Clearwater travel plan remanded (again)

Environmental plaintiffs successfully overturned the Clearwater National Forest travel plan in district court (newspaper coverage here). There are some implications for forest planning.

The court found the travel plan to be inconsistent with the forest plan’s requirement for elk habitat effectiveness (EHE) because it used the same methodology to evaluate EHE that was used for the forest plan. The methodology currently used (that the Forest Service helped develop) had added trails with motorized use to its road density calculations. The court considered this to be the best available science, which must be used in determining consistency with the forest plan, even though that creates (as the Forest Service put it) a ‘moving target’ for NFMA consistency. That’s an interesting argument for the Forest Service to make because the trend is for forest plans to defer more determinations to the project level, instead of having more specific direction in a forest plan.

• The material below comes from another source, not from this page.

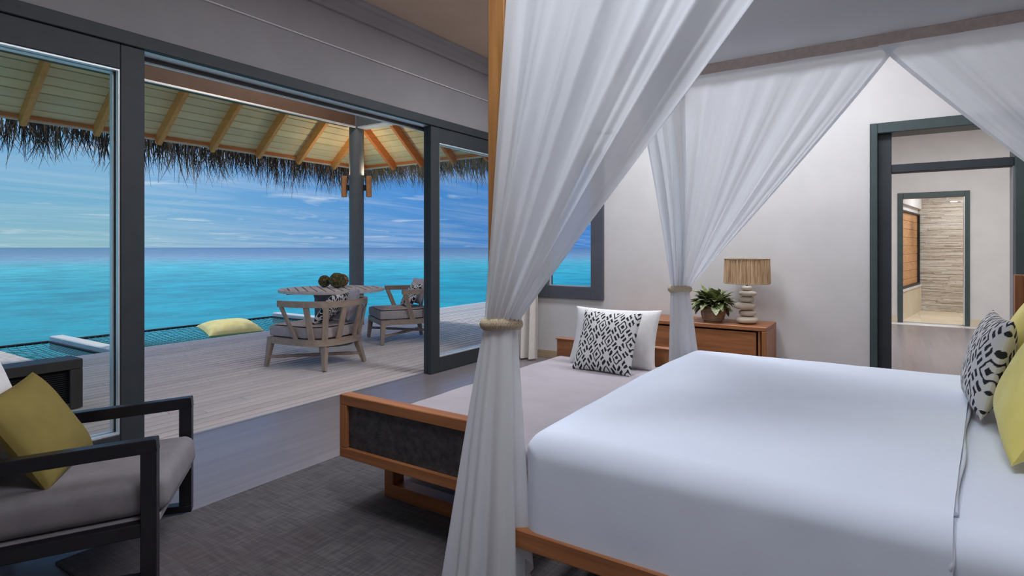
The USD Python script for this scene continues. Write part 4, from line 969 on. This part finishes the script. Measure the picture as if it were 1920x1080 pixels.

The court also explained what is needed to demonstrate that an action ‘minimizes’ some outcome. (This case was specifically about ‘minimization’ criteria in an Executive Order related to motorized use, but the term is commonly found in forest plans.) Project documentation must explain exactly how a project was designed to meet the minimization criteria. General discussion of the criteria was not sufficient in this case.

The court upheld the NEPA analysis for the travel plan. However, it may have given the Forest Service a break by basing that decision on the fact that the decision was for an ‘entire forest’ and that it was ‘programmatic.’ The idea that NEPA analysis can be less demanding for broad-scale or programmatic decisions stems from the existence of another NEPA decision prior to actual impacts. While that is true for decisions to close roads (closure orders), it is not true for decisions to open roads.

(Since the Clearwater previously settled with motorized users in a case before a different Idaho judge, who kept the travel plan in effect, I’m not sure where this remand leaves travel planning on the Clearwater – especially in the context of ongoing revision of the Nez Perce-Clearwater forest plan.)